1つは、日本民族の一分がどこかで新しい国を作るために、
もう1つは、世界各地に分散し、その国に帰化するために、
もう1つは、どこの国にも入れられない人のために、
3番目の封筒にもう1つの意見書が入っている。…このまま何もせん方がいい。
1億1千万人の人間がこのまま海に沈んでしまうのが日本国及び日本人にとって一番よいということじゃ」

「民族が国土を自分の国の土地を失ってしまったら、よその国にまで行って生きる権利は、今のところ誰からも保証されていない。それが国連、いや世界の現状だということです」

子どもの頃、映画の後に放映されたTVシリーズを面白く観た思い出がある。小林桂樹の熱気のある役柄が印象的だった。

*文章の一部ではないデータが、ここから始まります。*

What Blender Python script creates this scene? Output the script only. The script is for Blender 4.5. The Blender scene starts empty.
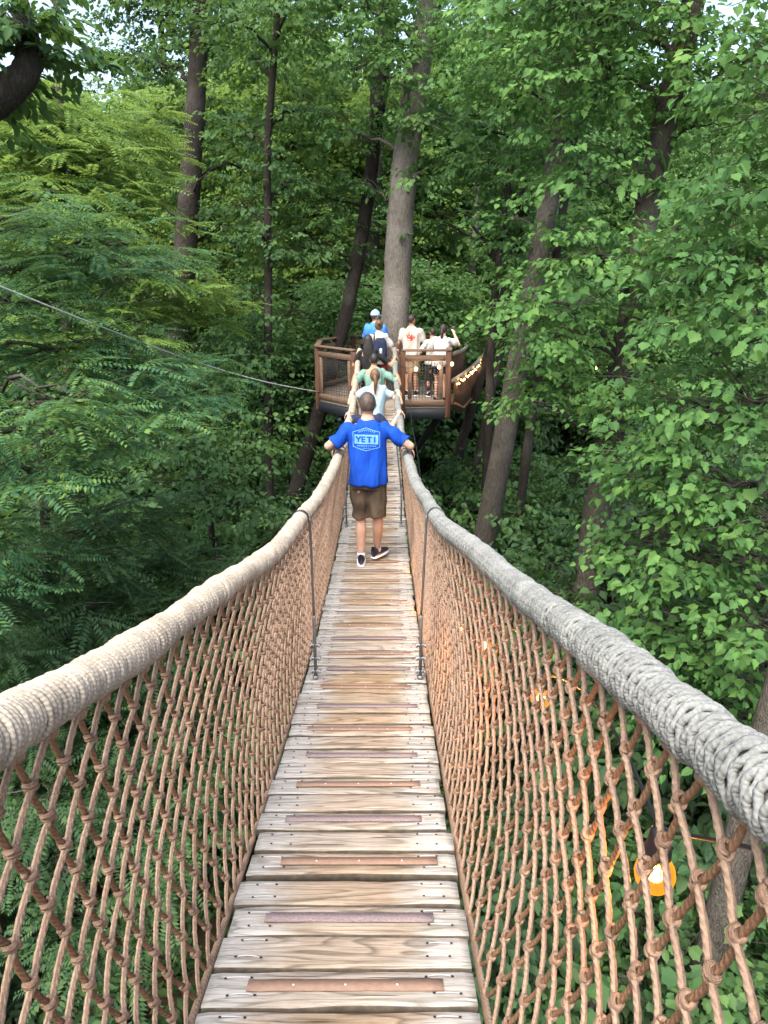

この映画はCGがない時代における東宝の特撮が話題になったが、大人になってから見ると特撮よりも、沈没から救うために国外に"1億1千万人の日本人"を移住させるという「D2計画」に関心が向かう。
この計画について気がついたこと(感じたこと)を少しあげておきたい。
・各国政府の反対により計画はそもそも不可能だろう。世界の国々が受入れてくれるという発想がそもそも甘い(もしかしたら、原作の出版時と世界情勢や日本の印象・信頼度が変わったのかも知れない)。
・不可能な理由の1つは、日本が世界で最も厳しく移民の受入れをしてこなかった国の1つだからである。
・世界各地で起こっている民族対立や移民の受入制限を見れば、多くの国々が受入れに消極的になる理由が一目瞭然である。
例えば、世界に散らばったユダヤ人の国家建設がどのような状態を招いているかは、悲惨なパレスチナの現状を見れば分かる。
・移住先の国の中に、ソ連や中国があるのは共産主義が持てはやされた時代を反映している。また、移住先に(国交のなかった)韓国と北朝鮮は除かれている。

小松左京はこの物語の第二部を「世界に流浪した日本人の運命」というテーマで書こうとしたようだが、執筆に至らなかった。従って本作は序章のようなものであり、続きがみられないのが残念。